Friday, September 14, 2012

Six In The Morning


Egypt leaders caught in the middle in anti-US protests

 'We are taking the heat from both sides,' a Muslim Brotherhood spokesman says

By DAVID D. KIRKPATRICK, HELENE COOPER and MARK LANDLER
Following a blunt phone call from President Obama, Egyptian leaders scrambled Thursday to try to repair the country’s alliance with Washington, tacitly acknowledging that they erred in their response to the attack on the United States Embassy by seeking to first appease anti-American domestic opinion without offering a robust condemnation of the violence. Set off by anger at an American-made video ridiculing the Prophet Muhammad, the attacks on the embassy put President Mohamed Morsi and the Muslim Brotherhood in a squeeze between the need to stand with Washington against the attackers and the demands of many Egyptians to defy Washington and defend Islam, a senior Brotherhood official acknowledged.


Revealed: inside story of US envoy's assassination
Exclusive: America 'was warned of embassy attack but did nothing'

KIM SENGUPTA FRIDAY 14 SEPTEMBER 2012
The killings of the US ambassador to Libya and three of his staff were likely to have been the result of a serious and continuing security breach, The Independent can reveal.

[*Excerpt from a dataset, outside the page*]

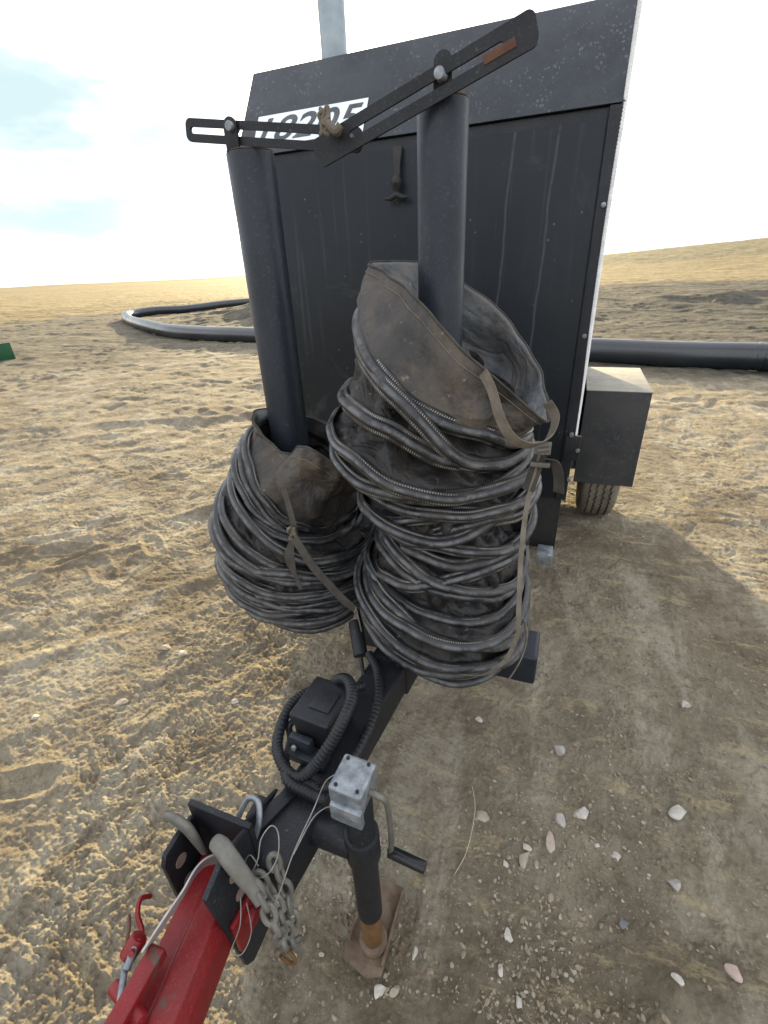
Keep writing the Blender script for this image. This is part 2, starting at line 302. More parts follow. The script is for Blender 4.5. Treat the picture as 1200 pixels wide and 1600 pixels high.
_rf = random.Random(12); FOOT = [(_rf.uniform(-3.2, -0.9), _rf.uniform(0.3, 3.4), _rf.uniform(0, 3.1), _rf.uniform(.010, .022)) for _ in range(22)] + [(0.25, 1.5, 1.9, .007), (0.5, 1.0, 2.2, .006), (0.1, 0.55, 1.2, .006)]
def ground_h(x, y):
    r = np.hypot(x, y); az = np.degrees(np.arctan2(x, y))
    h = 0.004 * pn(x * 1.3 + 5, y * 1.3)
    lit = sstep(-0.35, -0.8, x + 0.25 * pn(x * 1.1, y * 1.1 + 9)) + sstep(0.5, 1.2, x - 0.1) * sstep(1.6, 2.4, y)   # rougher churned soil
    lit = np.clip(lit, 0, 1)
    near = 1 / (1 + (r / 6) ** 2)
    # churned clods
    rx = x * 0.83 + y * 0.55; ry = -x * 0.55 + y * 0.83
    wx = x + 0.06 * pn(x * 5, y * 5 + 50); wy = y + 0.06 * pn(x * 5 + 70, y * 5)
    cl = 0.006 * pn(rx * 1.6, ry * 4.5 + 3) + 0.007 * (np.abs(pn(wx * 4 + 11, wy * 4)) ** 0.8 - 0.3) + 0.004 * (np.abs(pn(wx * 9, wy * 9 + 4)) - 0.2)
    A = lambda f: 1 / (1 + (r * f / 420.0) ** 3)
    cl += 0.0042 * A(18) * pn(wx * 18, wy * 18 + 7) + 0.0036 * A(37) * pn(wx * 37, wy * 37) + 0.0030 * A(75) * pn(wx * 75 + 3, wy * 75) + 0.0020 * A(150) * pn(x * 150, y * 150)
    h += lit * cl * (0.22 + 1.5 * np.clip(pn(x * 1.3, y * 1.7 + 33) + 0.28, 0, 1.1)) + lit * 0.016 * pn(x * 0.9 + 2, y * 1.2)
    h += (0.0040 * pn(wx * 9, wy * 12 + 2) + 0.0034 * A(30) * pn(wx * 30, wy * 30) + 0.0026 * A(70) * pn(x * 70, y * 70) + 0.0010 * A(140) * pn(x * 140, y * 140)) * np.clip(near * 1.5, 0.15, 1)
    k = np.clip(pn(wx * 7 + 40, wy * 7) - 0.10, 0, 1); kk = sstep(0.05, 0.3, pn(x * 1.4 + 3, y * 1.4 + 8))
    h += kk * sstep(0, 0.35, k) * (0.006 + 0.007 * A(45) * np.abs(pn(x * 45, y * 45)) + 0.004 * A(100) * pn(x * 100, y * 100))     # crusty broken patches
    # tyre track with lug marks, right of the drawbar, running away from the camera
    for (x0, y0, x1, y1, hw, dep, lug) in ((0.36, 0.35, -0.06, 2.4, 0.085, 0.016, 0.055), (0.72, 0.9, 0.10, 2.2, 0.07, 0.013, 0.05), (-3.4, 0.9, -1.3, 3.4, 0.12, 0.022, 0.09),
                                       (-2.9, 0.2, -0.7, 2.7, 0.11, 0.013, 0.09), (-1.9, 0.25, -1.0, 1.5, 0.08, 0.012, 0.07), (-6.5, 3.0, -2.0, 5.2, 0.2, 0.03, 0.14), (1.2, 3.1, 3.4, 3.0, 0.15, 0.03, 0.1)):
        dx, dy = x1 - x0, y1 - y0; Ln = math.hypot(dx, dy); ux, uy = dx / Ln, dy / Ln
        s = (x - x0) * ux + (y - y0) * uy; c = (x - x0) * -uy + (y - y0) * ux + 0.05 * pn(s * 1.5, s * 0 + x0)
        m = sstep(-0.1, 0.25, s) * sstep(Ln + 0.1, Ln - 0.25, s) * (0.55 + 0.6 * pn(s * 2.4 + 3, c * 2))
        h += m * (-dep * np.exp(-(c / hw) ** 4) + dep * 0.7 * np.exp(-((np.abs(c) - hw * 1.35) / (hw * 0.35)) ** 2))
        h += m * dep * 0.30 * np.clip(1.6 * np.sin((s + 0.7 * np.abs(c) + 0.012 * pn(x * 22, y * 22)) * 2 * np.pi / lug), -1, 1) * np.exp(-(c / hw) ** 4) * np.clip(0.5 + pn(x * 3, y * 3 + 5) * 1.6, 0, 1)
    for (fx, fy, fa, fd) in FOOT:
        c_, s_ = math.cos(fa), math.sin(fa); u_ = (x - fx) * c_ + (y - fy) * s_; v_ = -(x - fx) * s_ + (y - fy) * c_; q_ = (u_ / 0.14) ** 4 + (v_ / 0.05) ** 4
        h += -fd * np.exp(-q_) + fd * 0.45 * np.exp(-(q_ ** 0.5 - 1.6) ** 2 * 3)
    # larger relief away from camera
    far = sstep(6, 25, r)
    h += far * (0.10 * pn(x * 0.22, y * 0.22) + 0.05 * pn(x * 0.9, y * 0.9)) * 0.8
    h += sstep(2.5, 6, r) * (0.028 * (np.abs(pn(wx * 2.4, wy * 2.4 + 9)) - 0.2) + 0.014 * pn(wx * 6.5, wy * 6.5)) * (0.3 + 1.2 * np.clip(pn(x * 0.6, y * 0.7 + 3) + 0.3, 0, 1))
    h += sstep(3, 9, r) * 0.018 * pn(x * 2.6, y * 3.4) + sstep(4, 12, r) * 0.03 * np.clip(pn(x * 1.3, y * 2.1 + 30), 0, 1)
    # spoil bank inside the pipe loop (left) and behind the pipe (right)
    h += 0.75 * np.exp(-(((x + 9.5) / 4.5) ** 2 + ((y - 17.5) / 2.2) ** 2)) * (1 + 0.3 * pn(x, y))
    h += 0.35 * np.exp(-((y - 19 - 0.2 * x) / 2.5) ** 2) * sstep(-4, 4, x) * (1 + 0.5 * pn(x * 0.7, y * 0.7))
    # hill, right
    h += (4.6 * sstep(45, 150, r) + 0.004 * np.clip(r - 150, 0, 700)) * sstep(-24, 24, az) * (1 - sstep(100, 150, az)) * (1 + 0.05 * pn(x * 0.03, y * 0.03))
    h += sstep(150, 900, r) * (2.6 * pn(x * 0.006, y * 0.006) + 1.4) * (1 - sstep(-24, 24, az))
    h -= sstep(1500, 3500, r) * 10
    return h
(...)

American officials believe the attack was planned, but Chris Stevens had been back in the country only a short while and the details of his visit to Benghazi, where he and his staff died, were meant to be confidential.


Brutal Elephant Slaughter Funds African Conflicts
Rebels and militias across Africa have discovered the illegal trade in elephant ivory. Coveted in Asia, their tusks bring in handsome sums that are funding wars across the continent. Many game wardens hardly stand a chance against the slaughter.

By Horand Knaup and Jan Puhl
The eight game wardens from the Kenya Wildlife Service spent hours lying in wait between bushes and tree trunks. An informant had given them a tip that poachers would show up at this particular spot sometime in the afternoon. When the poachers did indeed appear, a wild gunfight broke out that lasted some 40 minutes and left one Somali poacher dead next to his military-grade, fully automatic assault rifle. The five others, some of them injured, were able to slip away into the bushes, and another normal day's work for the game wardens of Tsavo East National Park drew to a close.


Straw puts blame on Thatcher for cover-up
The Irish Times - Friday, September 14, 2012

MARK HENNESSY, London Editor
CONSERVATIVES ROUNDED furiously on former Labour minister, Mr Jack Straw, who yesterday laid some of the blame for the cover-up into the Hillsborough football stadium disaster at the door of former prime minister Margaret Thatcher. The independent inquiry into Hillsborough published on Tuesday showed that Mrs Thatcher feared the impact on South Yorkshire police, and the police generally, of criticism from the original Taylor investigation into the tragedy, which left 96 dead. In addition, it was clear that Downing Street under Thatcher knew that some of the police statements made at the time had been falsified, or doctored – with one official then describing such conduct as “depressingly familiar”.


Mr Blowback rising in Benghazi
THE ROVING EYE

By Pepe Escobar
"Daddy, what is blowback?" Here's a fable to tell our children, by the fire, in a not so-distant post-apocalyptic, dystopian future. Once upon a time, during George "Dubya" Bush's "war on terra", the Forces of Good in Afghanistan captured - and duly tortured - one evil terrorist, Abu Yahya al-Libi. Abu Yahya al-Libi was, of course, Libyan. He slaved three years in the bowels of Bagram prison near Kabul, but somehow managed to escape that supposedly impregnable fortress in July 2005. At the time, the Forces of Good were merrily in bed with Colonel Muammar Gaddafi in Libya - whose intelligence services, to the delight of the Bush administration, were doing their nastiest to exterminate or at least isolate al-Qaeda-style Salafi-jihadis of the al-Libi kind.


16-year-old Mexican hit man, 'El Nino,' linked to 50 murders
A 16-year-old confessed to Mexican police that he took part in executions while working for a drug cartel.

By Reuters
Mexican prosecutors said Thursday they were investigating a 16-year-old suspected hit man who was believed to have participated in at least 50 murders while working for a drug gang. A spokesman for prosecutors in the northeastern state of Sinaloa said the teenager, identified as Francisco Miguel N., was part of a gang known as Los Mazatlecos, a criminal group attached to the Beltran Leyva drugs cartel. Police arrested the teen for carrying a loaded gun and drugs. He later confessed to working as a hit man for the group, local prosecutors said in a statement.